Me: You deal with Santa?
Jahim: Yes, but he don’t come by we.
Me: You wrote him a letter?
Jahim: No…But you think if I write one and put it in the mailbox he would get it when he pass by?
Me (thinking I will get him to write a letter and then buy him whatever he asks for...that is, until he tells me he will be asking Santa for a touch screen phone).
As he grooms Winston the pony, five-year old Scottish boy, Arthur, tells a friend and me that he and his family will be spending Christmas in Tobago.
The question of Santa arises. Does he really deliver gifts down the chimney?
Arthur nods and, when reminded that there are no chimneys in the tropics, he confidently says: “Santa has a special key that opens every door in the world.”
“Did you write a letter to Santa?” I ask.
He nods.
“Did you post it?”
“No, I kept it,” he says. “Santa already knows what I want.”

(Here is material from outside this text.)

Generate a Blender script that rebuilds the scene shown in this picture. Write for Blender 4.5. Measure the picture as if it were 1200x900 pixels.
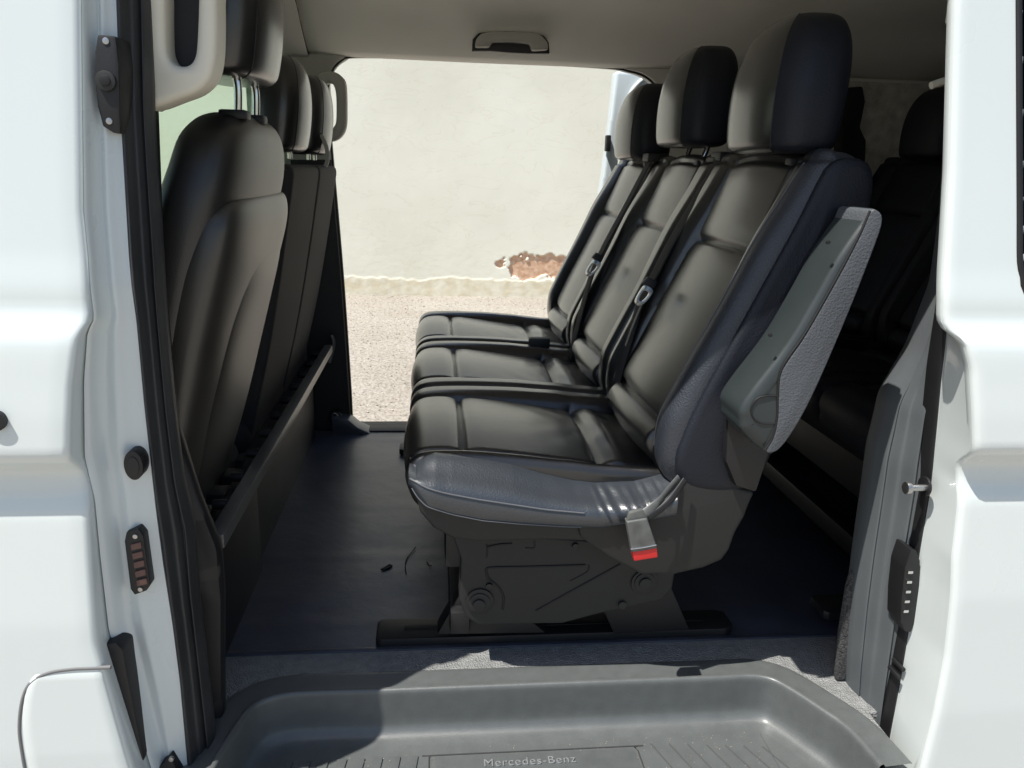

I am chatting with a Swedish couple, Mi and Par, who are in Tobago for the Christmas season. Mi has spent Christmas in four different parts of the world—Bali, Kenya, Mexico and, of course Sweden. Tobago will be her fifth experience. In Sweden, she tells me, the 25th and 26th are ‘red days’ (bank holidays) and from 3 pm everyone is inside with their families, watching Donald Duck cartoons (a Swedish tradition) and drinking spiced wine.
Typical foods include salted fish (often enjoyed with a shot of Snaps vodka), pickled herring, Christmas ham, beet root salad, Swedish meatballs, salmon and oven-baked anchovies and potatoes. Some people go up north to go skiing. Mi and Par tell me that here in Tobago they have been to the Botanical Gardens to see the huge decorative annual light display. “Really special and very unexpected! Amazingly beautiful,” Par says.
They tell me about the old lady who met them in the Botanical Gardens that night and, upon hearing that they were staying at a hotel in Bacolet, was concerned, warning them that Bacolet is a dark and lonely place and that (unbeknownst to Mi and Par) a German couple had recently been murdered on the beach there. Concerned about their safety as tourists alone at night, the old woman had then walked them to the taxi stand in Scarborough.
I have no idea what she looked like, but as the story is recounted, I imagine a petite, maybe even frail woman, wearing a simple dress with flowers on it, short grey-black afro, glasses shimmering with reflections of the twinkling Christmas lights. It’s heartening to think that an old woman would consider herself an able bodyguard for two strangers making their way through the dark.
On Christmas morning I stop at a corner store to buy a phone card. When I do not close the door properly, I reach back to open and close it again. The shopkeeper calls out: “Don’t worry, darling! This is Tobago! The door could stay open!” Inside, I ask for the phone card. He says I may have to wait, as the system is slow. “Two men just had to wait a long time for the card,” he says, “but you may be lucky.” Within a minute the slip of paper for my top-up slides out of the machine.
“You see?” he says. “You came in here with blessings.” Wishing blessings to all for the end of 2014 and beyond.